When a tornado strikes an airplain full of passengers comes crashing down into the ocean. The survivors are left stranded in the middle of the sea. They are pulled onto a boat filled with more stranded victims of the storm. Naturally the boat runs out of gas and it is a race against time. Will they starve to death? Will the injured bleed to death? Will they be eaten by sharks? Or will they be rescued? Cyclone plays like an exhausting drama. The men, women and children aboard the boat are dieing of starvation and dehydration. They are forced to do things that go against their moral and religious standards in order to survive.

The victims slowly start to turn against each other and they seem to be hanging on to life by a thread. One scene in particular stirred up some controversy when one of the men on the boat slits a dogs throat out of survival instinct. If they eat dog in Thailand, why not in Mexico? Apparently some were outraged by this scene and while it was done very realistically the blood looks more like that 70's Dawn Of The Dead blood then anything real. Either way it makes for a very memorable scene and for me personally it makes the film well worth owning. Aside from the doggy meal we are treated to a bit of cannibalism and eventually the shark attack massacre.

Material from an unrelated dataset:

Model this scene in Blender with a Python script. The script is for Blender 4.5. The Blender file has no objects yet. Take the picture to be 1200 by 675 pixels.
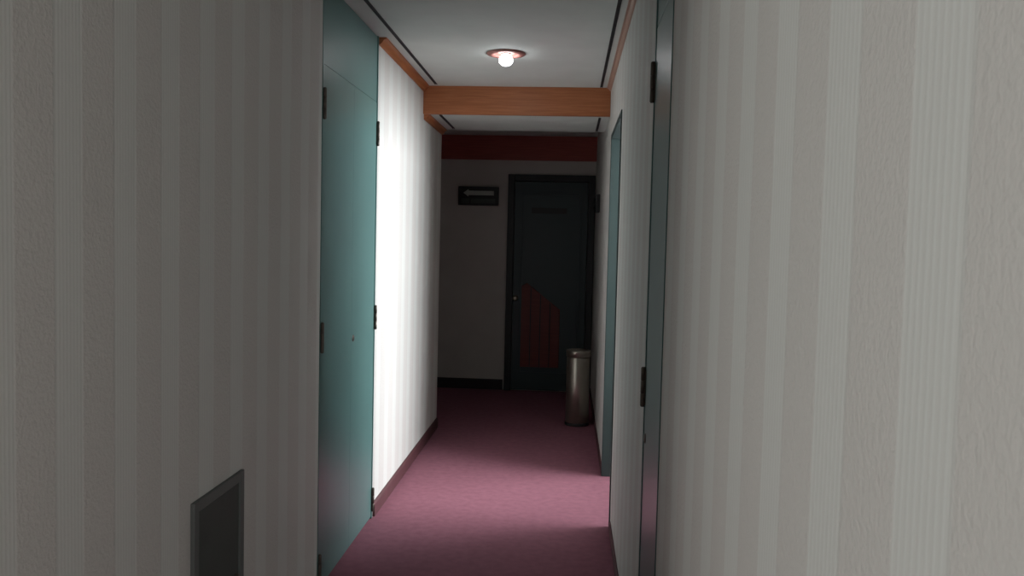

Cyclone was directed by Rene Cardona Jr. who's father was responsible for such delights as Night Of The Bloody Apes and various Santo & friends Lucha Libre films. Cardona Jr. would go on to do more Nature Gone Wrong films such as Beaks and Tintorera : Killer Shark which I hear plays more like a true Jaws ripoff. None the less Cardona Jr. makes a realistic and believable drama. He combines natural disaster stock footage with nicely executed staged storms. We see land slides, violent tidal waves, electrical storms and some really nice under water photography. Still Cyclone is not without flaw. The film tends to run a little bit to long. In its uncut form it clocks in at 118 minutes but thanks to the decent budget and the believable actors (Hugo Stiglitz) the running time is not unbearable.

Cyclone is one of the more entertaining natural disaster films. It has a hint of exploitation to it and is far superior to something like Open Water.